Les fournisseurs sont, dans tous les cas, dans une situation de risque financier croissant en conséquence de la volatilité des prix, du niveau extrêmement élevé de ces prix et du risque croissant d’impayé qui en découle.
Cette situation est particulièrement défavorable à l’émergence de nouveaux acteurs.
La révision des ordonnances électricité et gaz entrée en vigueur en avril 2022 prévoit des mesures telles que l’automatisation partielle et l’assouplissement des conditions d’accès au statut de client protégé, et la création de la fourniture garantie, qui sont en faveur d’une diminution du risque financier à charge du fournisseur lorsque son client n’est pas en mesure d’honorer ses factures d’électricité et de gaz.
L’ensemble des acteurs ont été consultés à l’occasion de cette révision et l’on peut espérer que ces mesures auront, à moyen terme, un effet favorable sur le niveau de concurrence observé sur le marché bruxellois.
La période actuelle ne peut cependant pas être considérée comme représentative des effets de ces dispositions dans la mesure où des contraintes exogènes particulièrement aigues sont défavorables – en Région de Bruxelles-Capitale comme en Wallonie et en Flandre – à l’émergence de nouveaux acteurs et à l’augmentation du niveau de concurrence.
Je me permets d’attirer votre attention sur le fait que la dégradation soudaine de la protection de l’accès à l’électricité et au gaz en cas de défaut de paiement via une adaptation « dérégulatrice » de la législation régionale aurait éventuellement – c’est une supposition répandue – un effet favorable sur les trésoreries des fournisseurs, mais aurait également et certainement un effet désastreux sur les conditions de vie des ménages, singulièrement dans le contexte de la crise actuelle des prix.
Rappelons à cet égard que l’énergie est un bien de première nécessité et que l’accès à celle-ci est essentiel pour mener une vie conforme à la dignité humaine.

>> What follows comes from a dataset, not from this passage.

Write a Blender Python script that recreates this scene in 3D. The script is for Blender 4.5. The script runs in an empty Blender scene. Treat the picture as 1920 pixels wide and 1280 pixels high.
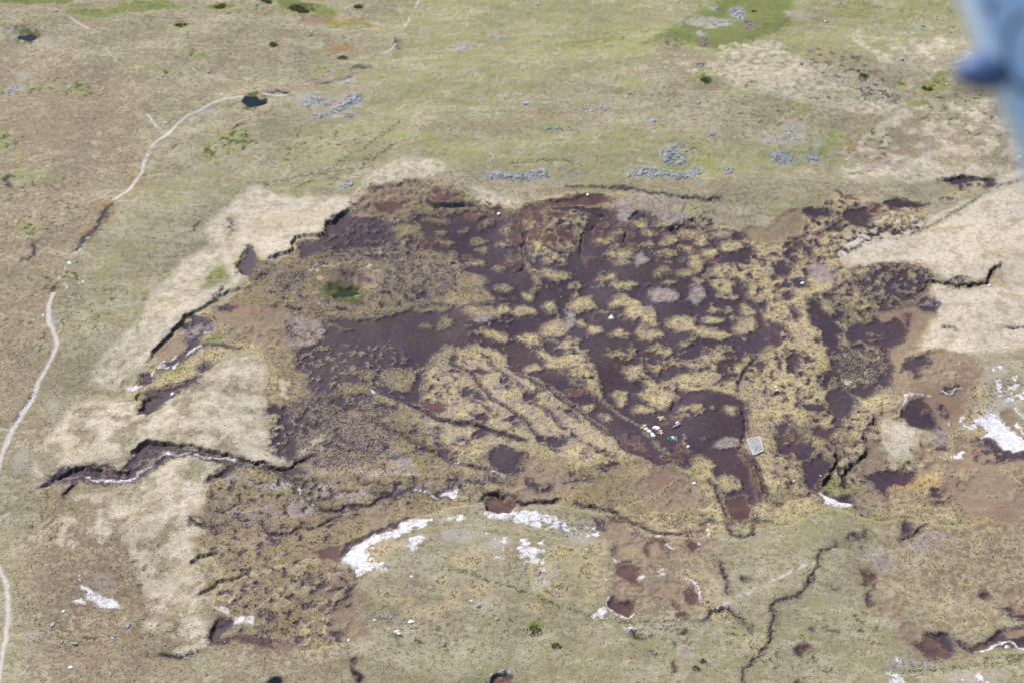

La robustesse de la législation bruxelloise en matière d’organisation des marchés de l’électricité et du gaz est d’ailleurs particulièrement appréciable dans le contexte de la crise actuelle.
En effet, grâce au contrat de trois ans, plus de la moitié des ménages bruxellois ont encore accès à de l’énergie à un prix fixe et raisonnable tandis que ceux qui ne sont plus en mesure d’honorer leurs factures peuvent bénéficier de mesures telles que le statut de client protégé, l’interdiction de coupure en période hivernale et la fourniture garantie – qui protègent la continuité d’alimentation en énergie malgré les difficultés financières.
J’ajouterai également que la consultation du tableau de bord mensuel de la CREG vous renseignera que c’est à Bruxelles que le prix « all in » de l’électricité est le plus faible en Belgique, tandis que le prix « all in » du gaz y est intermédiaire entre la Flandre et la Wallonie.
Enfin, pour votre parfaite information, je lancerai, sous peu, une concertation sectorielle dans le cadre de laquelle les acteurs des marchés de l’énergie seront invités à formuler des recommandations sur les évolutions futures de la législation bruxelloise.
Concernant votre seconde question je rappellerai que l’opportunité de l’intervention financière du CPAS en faveur du paiement des consommations d’électricité et de gaz ou des dettes électricité et gaz d’un ménage est une décision souveraine du CPAS qui établit, après une enquête sociale, quelles sont les aides qu’il est pertinent d’accorder au ménage.
C’est donc l’enquête sociale qui doit assurer la pertinence sociale du soutien – financier ou non – accordé à un ménage.
Les interventions financières directes sur les factures d’énergie des clients prévues par l’Autorité fédérale dans le cadre de la crise des prix de l’énergie ne relèvent pas de mes compétences.
Je suis néanmoins très attentif à la cohérence des soutiens mis en place par le Fédéral.